[Rows from a 3D scene dataset]
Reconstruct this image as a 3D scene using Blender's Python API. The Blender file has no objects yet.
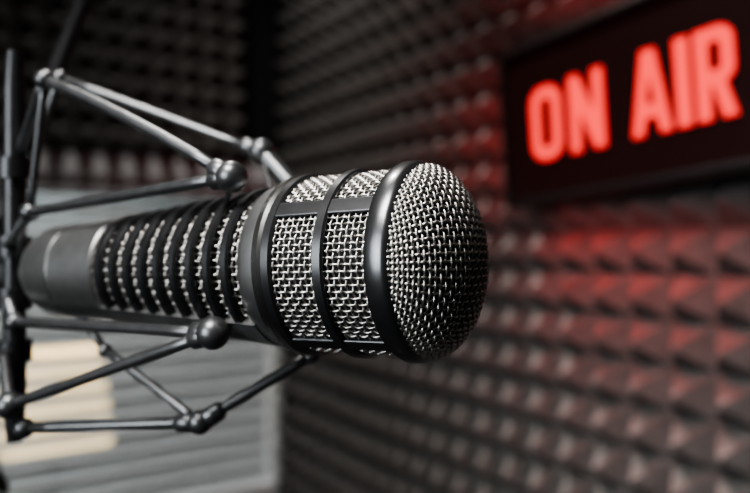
import bpy, bmesh, math
from mathutils import Vector, Matrix
H=1.25
D=bpy.data
S=bpy.context.scene
S.view_settings.look='AgX - Medium High Contrast'
pi=math.pi
# ---------------- materials
def mat(name,col,rough=.5,metal=0,noise=0,nscale=40,emis=None,estr=0,spec=.5,bump=0,coat=0):
    m=D.materials.new(name); m.use_nodes=True
    nt=m.node_tree; b=nt.nodes['Principled BSDF']
    b.inputs['Base Color'].default_value=(*col,1)
    b.inputs['Roughness'].default_value=rough
    b.inputs['Metallic'].default_value=metal
    b.inputs['Specular IOR Level'].default_value=spec
    b.inputs['Coat Weight'].default_value=coat
    if emis:
        b.inputs['Emission Color'].default_value=(*emis,1); b.inputs['Emission Strength'].default_value=estr
    if noise or bump:
        tc=nt.nodes.new('ShaderNodeTexCoord'); n=nt.nodes.new('ShaderNodeTexNoise'); n.inputs['Scale'].default_value=nscale
        n.inputs['Detail'].default_value=6
        nt.links.new(tc.outputs['Object'],n.inputs['Vector'])
        if noise:
            r=nt.nodes.new('ShaderNodeValToRGB')
            r.color_ramp.elements[0].position=.3; r.color_ramp.elements[1].position=.7
            r.color_ramp.elements[0].color=(*[c*(1-noise) for c in col],1)
            r.color_ramp.elements[1].color=(*[min(1,c*(1+noise)) for c in col],1)
            nt.links.new(n.outputs['Fac'],r.inputs['Fac']); nt.links.new(r.outputs['Color'],b.inputs['Base Color'])
        if bump:
            bp=nt.nodes.new('ShaderNodeBump'); bp.inputs['Strength'].default_value=bump; bp.inputs['Distance'].default_value=.002
            nt.links.new(n.outputs['Fac'],bp.inputs['Height']); nt.links.new(bp.outputs['Normal'],b.inputs['Normal'])
    return m
M_foam=mat('acoustic_foam',(.14,.134,.128),.95,0,.2,60,spec=.1,bump=.3)
M_wall=mat('dark_wall_paint',(.012,.012,.013),.9,0,.2,8)
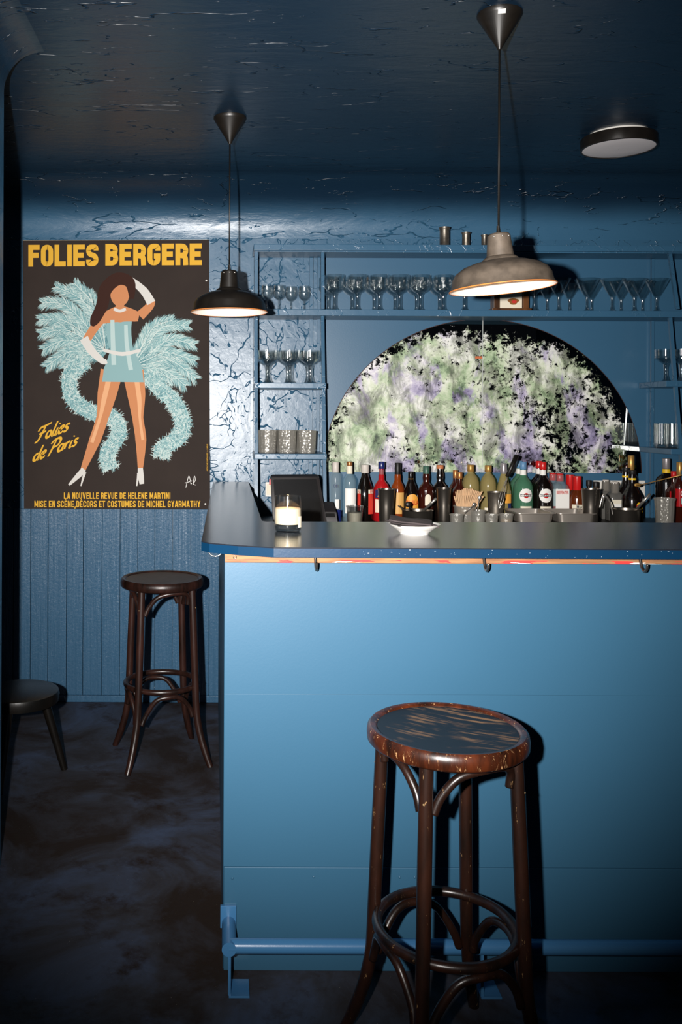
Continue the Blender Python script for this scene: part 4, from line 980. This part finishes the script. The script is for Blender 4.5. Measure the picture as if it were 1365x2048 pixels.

● SHORT EXERCISE
Retype each line of the listing above word for word. Exclude the pictures.

● RESULT
Reconstruct this image as a 3D scene using Blender's Python API. The Blender file has no objects yet.
import bpy, bmesh, math
from mathutils import Vector, Matrix
H=1.25
D=bpy.data
S=bpy.context.scene
S.view_settings.look='AgX - Medium High Contrast'
pi=math.pi
# ---------------- materials
def mat(name,col,rough=.5,metal=0,noise=0,nscale=40,emis=None,estr=0,spec=.5,bump=0,coat=0):
    m=D.materials.new(name); m.use_nodes=True
    nt=m.node_tree; b=nt.nodes['Principled BSDF']
    b.inputs['Base Color'].default_value=(*col,1)
    b.inputs['Roughness'].default_value=rough
    b.inputs['Metallic'].default_value=metal
    b.inputs['Specular IOR Level'].default_value=spec
    b.inputs['Coat Weight'].default_value=coat
    if emis:
        b.inputs['Emission Color'].default_value=(*emis,1); b.inputs['Emission Strength'].default_value=estr
    if noise or bump:
        tc=nt.nodes.new('ShaderNodeTexCoord'); n=nt.nodes.new('ShaderNodeTexNoise'); n.inputs['Scale'].default_value=nscale
        n.inputs['Detail'].default_value=6
        nt.links.new(tc.outputs['Object'],n.inputs['Vector'])
        if noise:
            r=nt.nodes.new('ShaderNodeValToRGB')
            r.color_ramp.elements[0].position=.3; r.color_ramp.elements[1].position=.7
            r.color_ramp.elements[0].color=(*[c*(1-noise) for c in col],1)
            r.color_ramp.elements[1].color=(*[min(1,c*(1+noise)) for c in col],1)
            nt.links.new(n.outputs['Fac'],r.inputs['Fac']); nt.links.new(r.outputs['Color'],b.inputs['Base Color'])
        if bump:
            bp=nt.nodes.new('ShaderNodeBump'); bp.inputs['Strength'].default_value=bump; bp.inputs['Distance'].default_value=.002
            nt.links.new(n.outputs['Fac'],bp.inputs['Height']); nt.links.new(bp.outputs['Normal'],b.inputs['Normal'])
    return m
M_foam=mat('acoustic_foam',(.14,.134,.128),.95,0,.2,60,spec=.1,bump=.3)
M_wall=mat('dark_wall_paint',(.012,.012,.013),.9,0,.2,8)
Continue the Blender Python script for this scene: part 4, from line 980. This part finishes the script. The script is for Blender 4.5. Measure the picture as if it were 1365x2048 pixels.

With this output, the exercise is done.